EXERCISE TASK
Repeat the data that follows, word for word, without the images.

■ ■ ■ ■ ■

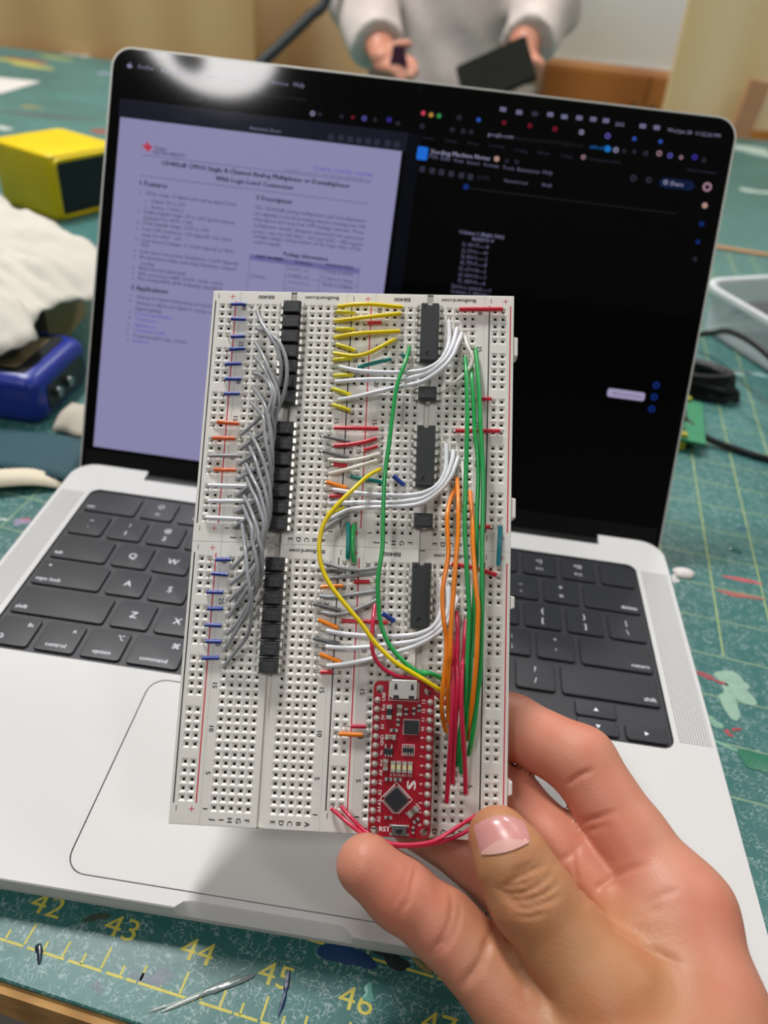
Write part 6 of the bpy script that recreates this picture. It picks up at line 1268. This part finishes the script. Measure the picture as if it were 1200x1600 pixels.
MB().box(0, 1000, 20, 220, 0, 715).build('carcass', cbw, cab)
for k in range(3):
    d_ = MB().box(4+k*332, 330+k*332, 0, 19, 20, 710).build('door', cbw, cab); MB().tube([(300+k*332-270*(k % 2), -8, 560), (300+k*332-270*(k % 2), -8, 640)], 6, 8).build('handle', mat('brass_dark', '8a7a5a', .35, .8), d_)
# ------------------------------------------------------------------ person across the table
PCX = 118
ARM_L = [((-60, 1645, 420), 46), ((-50, 1600, 150), 40), ((2, 1470, 88), 27)]; ARM_R = [((296, 1645, 420), 46), ((290, 1600, 170), 40), ((258, 1462, 118), 27)]
def fingers(base, dirs, r=8.5): return [[(tuple(np.array(base)+np.array(o)), 12), (tuple(np.array(base)+np.array(a)), r), (tuple(np.array(base)+np.array(b)), r-1.5)] for o, a, b in dirs]
FL = fingers((14, 1440, 74), [((4, 2, -4), (34, -14, 6), (58, -24, -2)), ((4, -4, -8), (38, -26, -2), (64, -34, -12)), ((2, -8, -12), (34, -34, -8), (56, -44, -20)), ((-4, -10, -14), (24, -36, -14), (42, -46, -26)), ((6, 6, 4), (26, 10, 20), (44, 2, 24))])
FR = fingers((256, 1434, 102), [((-4, -4, 2), (-14, -34, 2), (-12, -44, -24)), ((4, -6, 0), (4, -38, -2), (2, -44, -32)), ((12, -4, -2), (18, -34, -6), (14, -40, -34)), ((18, 0, -4), (30, -26, -10), (26, -32, -34)), ((-12, 4, 0), (-32, -12, 6), (-44, -24, -6))])
def person_sdf(P):
    d = cone(P, (PCX, 1690, -60), (PCX, 1690, 400), 120, 130, (0, 1, 0), .62)
    d = smin(d, cone(P, (PCX-95, 1685, 440), (PCX+95, 1685, 440), 62, 62), 30); d = smin(d, cone(P, (PCX, 1690, 470), (PCX, 1672, 590), 55, 52), 20)
    d = smin(d, cone(P, (PCX, 1665, 620), (PCX, 1672, 690), 68, 82, (1, 0, 0), .86), 14); d = smin(d, cone(P, (PCX, 1585, 655), (PCX, 1574, 632), 8, 11), 8)
    for s_ in (-1, 1): d = smin(d, cone(P, (PCX+s_*70, 1675, 640), (PCX+s_*72, 1680, 675), 9, 12), 4)
    d = smin(d, cone(P, (PCX-16, 1598, 604), (PCX+16, 1598, 604), 7, 7), 5)
    for a, h, fs in ((ARM_L, (14, 1440, 74), FL), (ARM_R, (256, 1434, 102), FR)):
        d = smin(d, chain(P, a, 10), 14); d = smin(d, cone(P, a[-1][0], h, 25, 24, (0, 0, 1), .7), 8)
        for c in fs: d = smin(d, chain(P, c, 3), 3)
    return d
PV, PF = surface_nets(person_sdf, (-140, 1380, -200), (390, 1790, 800), 5.0)
person = obj('person', soft_mesh('person', PV-np.array([PCX, 1690, 0]), PF, [skin_mat('skin_far', 'cf957c', 'cf957c', .4)], np.zeros(len(PV))), None, T(PCX, 1690, 0), label='person in a grey fleece jacket standing across the table, hands busy', cat='person')
def jacket_sdf(P):
    d = cone(P, (PCX, 1690, -70), (PCX, 1690, 400), 158, 168, (0, 1, 0), .62); d = smin(d, cone(P, (PCX-115, 1685, 430), (PCX+115, 1685, 430), 72, 72), 40)
    for a, r in ((ARM_L, (70, 64, 46)), (ARM_R, (70, 64, 46))):
        e = chain(P, [(p, q) for (p, _), q in zip(a, r)], 18); d = smin(d, e, 22)
    for k in range(7):                                                # soft folds
        n = np.array([math.sin(k*2.1), .3, math.cos(k*1.7)]); d = d+1.6*np.sin((P @ n)*(.035+.007*k)+k)
    for a in (ARM_L, ARM_R):
        u = np.array(a[2][0])-np.array(a[1][0]); u = u/np.linalg.norm(u); h = ((P-np.array(a[2][0])) @ u); near = np.linalg.norm(P-np.array(a[2][0]), axis=-1) < 110; d = np.where(near, np.maximum(d, h-2), d)
    d = np.maximum(d, -cone(P, (PCX, 1690, 480), (PCX, 1672, 700), 62, 90)); return np.maximum(d, -110-P[..., 2])
JV, JF = surface_nets(jacket_sdf, (-170, 1400, -130), (420, 1840, 560), 6.0)
obj('fleece_jacket', soft_mesh('fleece_jacket', JV-np.array([PCX, 1690, 0]), JF, [mat('fleece', 'd6cac4', .95, var=.3, vscale=22, bump=1., bscale=90)]), person)
m_ = MB()
for s_ in (-1, 1): m_.tube([(s_*60, 10, -80), (s_*70, 10, -300), (s_*75, 5, -520), (s_*78, 15, -740)], [92, 82, 62, 52], 18)
m_.build('trousers', mat('denim', '2c3340', .85, bump=.4, bscale=300), person)
for s_ in (-1, 1): MB().loft([[(s_*78+x, -35+y, -759) for x, y in rrect(-42, 42, -110, 90, 38, 5)], [(s_*78+x, -35+y, -720) for x, y in rrect(-40, 40, -100, 88, 36, 5)], [(s_*78+x, -10+y, -690) for x, y in rrect(-34, 34, -40, 60, 30, 5)]]).build('shoe', mat('shoe_dark', '2a2a2c', .6), person)
m_ = MB(); m_.lathe([(60, 640), (88, 660), (92, 700), (84, 745), (50, 775), (8, 782)], 24); hr = m_.build('hair', mat('hair_dark', '2c221c', .6, bump=.8, bscale=300), person, T(0, 6, 0) @ Matrix.Diagonal((.84, .98, 1, 1)))
MB().prism([(x, y) for x, y in rrect(-62, 62, -46, 46, 6, 4)], 0, 7, bev=1.5).build('dark_folder', mat('dark_sheet', '1d1f1a', .9, var=.15, vscale=20, spec=.1), None, T(214, 1372, 76) @ Ry(-28) @ Rx(38), label='dark olive folder held in the hand of the person at the back', cat='folder')
MB().loft([[(x, y, z) for x, y, z in ((0, 0, 0), (34, -6, 2), (30, -10, 10), (2, -4, 12))], [(4, -6, 34), (26, -14, 36), (24, -16, 38), (5, -9, 37)]]).build('purple_scrap', mat('purple_cloth', '6a2f4c', .7), None, T(30, 1404, 62), label='small dark purple scrap at the left hand of the person', cat='scrap')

■ ■ ■ ■ ■

EXPECTED ANSWER
Write part 6 of the bpy script that recreates this picture. It picks up at line 1268. This part finishes the script. Measure the picture as if it were 1200x1600 pixels.
MB().box(0, 1000, 20, 220, 0, 715).build('carcass', cbw, cab)
for k in range(3):
    d_ = MB().box(4+k*332, 330+k*332, 0, 19, 20, 710).build('door', cbw, cab); MB().tube([(300+k*332-270*(k % 2), -8, 560), (300+k*332-270*(k % 2), -8, 640)], 6, 8).build('handle', mat('brass_dark', '8a7a5a', .35, .8), d_)
# ------------------------------------------------------------------ person across the table
PCX = 118
ARM_L = [((-60, 1645, 420), 46), ((-50, 1600, 150), 40), ((2, 1470, 88), 27)]; ARM_R = [((296, 1645, 420), 46), ((290, 1600, 170), 40), ((258, 1462, 118), 27)]
def fingers(base, dirs, r=8.5): return [[(tuple(np.array(base)+np.array(o)), 12), (tuple(np.array(base)+np.array(a)), r), (tuple(np.array(base)+np.array(b)), r-1.5)] for o, a, b in dirs]
FL = fingers((14, 1440, 74), [((4, 2, -4), (34, -14, 6), (58, -24, -2)), ((4, -4, -8), (38, -26, -2), (64, -34, -12)), ((2, -8, -12), (34, -34, -8), (56, -44, -20)), ((-4, -10, -14), (24, -36, -14), (42, -46, -26)), ((6, 6, 4), (26, 10, 20), (44, 2, 24))])
FR = fingers((256, 1434, 102), [((-4, -4, 2), (-14, -34, 2), (-12, -44, -24)), ((4, -6, 0), (4, -38, -2), (2, -44, -32)), ((12, -4, -2), (18, -34, -6), (14, -40, -34)), ((18, 0, -4), (30, -26, -10), (26, -32, -34)), ((-12, 4, 0), (-32, -12, 6), (-44, -24, -6))])
def person_sdf(P):
    d = cone(P, (PCX, 1690, -60), (PCX, 1690, 400), 120, 130, (0, 1, 0), .62)
    d = smin(d, cone(P, (PCX-95, 1685, 440), (PCX+95, 1685, 440), 62, 62), 30); d = smin(d, cone(P, (PCX, 1690, 470), (PCX, 1672, 590), 55, 52), 20)
    d = smin(d, cone(P, (PCX, 1665, 620), (PCX, 1672, 690), 68, 82, (1, 0, 0), .86), 14); d = smin(d, cone(P, (PCX, 1585, 655), (PCX, 1574, 632), 8, 11), 8)
    for s_ in (-1, 1): d = smin(d, cone(P, (PCX+s_*70, 1675, 640), (PCX+s_*72, 1680, 675), 9, 12), 4)
    d = smin(d, cone(P, (PCX-16, 1598, 604), (PCX+16, 1598, 604), 7, 7), 5)
    for a, h, fs in ((ARM_L, (14, 1440, 74), FL), (ARM_R, (256, 1434, 102), FR)):
        d = smin(d, chain(P, a, 10), 14); d = smin(d, cone(P, a[-1][0], h, 25, 24, (0, 0, 1), .7), 8)
        for c in fs: d = smin(d, chain(P, c, 3), 3)
    return d
PV, PF = surface_nets(person_sdf, (-140, 1380, -200), (390, 1790, 800), 5.0)
person = obj('person', soft_mesh('person', PV-np.array([PCX, 1690, 0]), PF, [skin_mat('skin_far', 'cf957c', 'cf957c', .4)], np.zeros(len(PV))), None, T(PCX, 1690, 0), label='person in a grey fleece jacket standing across the table, hands busy', cat='person')
def jacket_sdf(P):
    d = cone(P, (PCX, 1690, -70), (PCX, 1690, 400), 158, 168, (0, 1, 0), .62); d = smin(d, cone(P, (PCX-115, 1685, 430), (PCX+115, 1685, 430), 72, 72), 40)
    for a, r in ((ARM_L, (70, 64, 46)), (ARM_R, (70, 64, 46))):
        e = chain(P, [(p, q) for (p, _), q in zip(a, r)], 18); d = smin(d, e, 22)
    for k in range(7):                                                # soft folds
        n = np.array([math.sin(k*2.1), .3, math.cos(k*1.7)]); d = d+1.6*np.sin((P @ n)*(.035+.007*k)+k)
    for a in (ARM_L, ARM_R):
        u = np.array(a[2][0])-np.array(a[1][0]); u = u/np.linalg.norm(u); h = ((P-np.array(a[2][0])) @ u); near = np.linalg.norm(P-np.array(a[2][0]), axis=-1) < 110; d = np.where(near, np.maximum(d, h-2), d)
    d = np.maximum(d, -cone(P, (PCX, 1690, 480), (PCX, 1672, 700), 62, 90)); return np.maximum(d, -110-P[..., 2])
JV, JF = surface_nets(jacket_sdf, (-170, 1400, -130), (420, 1840, 560), 6.0)
obj('fleece_jacket', soft_mesh('fleece_jacket', JV-np.array([PCX, 1690, 0]), JF, [mat('fleece', 'd6cac4', .95, var=.3, vscale=22, bump=1., bscale=90)]), person)
m_ = MB()
for s_ in (-1, 1): m_.tube([(s_*60, 10, -80), (s_*70, 10, -300), (s_*75, 5, -520), (s_*78, 15, -740)], [92, 82, 62, 52], 18)
m_.build('trousers', mat('denim', '2c3340', .85, bump=.4, bscale=300), person)
for s_ in (-1, 1): MB().loft([[(s_*78+x, -35+y, -759) for x, y in rrect(-42, 42, -110, 90, 38, 5)], [(s_*78+x, -35+y, -720) for x, y in rrect(-40, 40, -100, 88, 36, 5)], [(s_*78+x, -10+y, -690) for x, y in rrect(-34, 34, -40, 60, 30, 5)]]).build('shoe', mat('shoe_dark', '2a2a2c', .6), person)
m_ = MB(); m_.lathe([(60, 640), (88, 660), (92, 700), (84, 745), (50, 775), (8, 782)], 24); hr = m_.build('hair', mat('hair_dark', '2c221c', .6, bump=.8, bscale=300), person, T(0, 6, 0) @ Matrix.Diagonal((.84, .98, 1, 1)))
MB().prism([(x, y) for x, y in rrect(-62, 62, -46, 46, 6, 4)], 0, 7, bev=1.5).build('dark_folder', mat('dark_sheet', '1d1f1a', .9, var=.15, vscale=20, spec=.1), None, T(214, 1372, 76) @ Ry(-28) @ Rx(38), label='dark olive folder held in the hand of the person at the back', cat='folder')
MB().loft([[(x, y, z) for x, y, z in ((0, 0, 0), (34, -6, 2), (30, -10, 10), (2, -4, 12))], [(4, -6, 34), (26, -14, 36), (24, -16, 38), (5, -9, 37)]]).build('purple_scrap', mat('purple_cloth', '6a2f4c', .7), None, T(30, 1404, 62), label='small dark purple scrap at the left hand of the person', cat='scrap')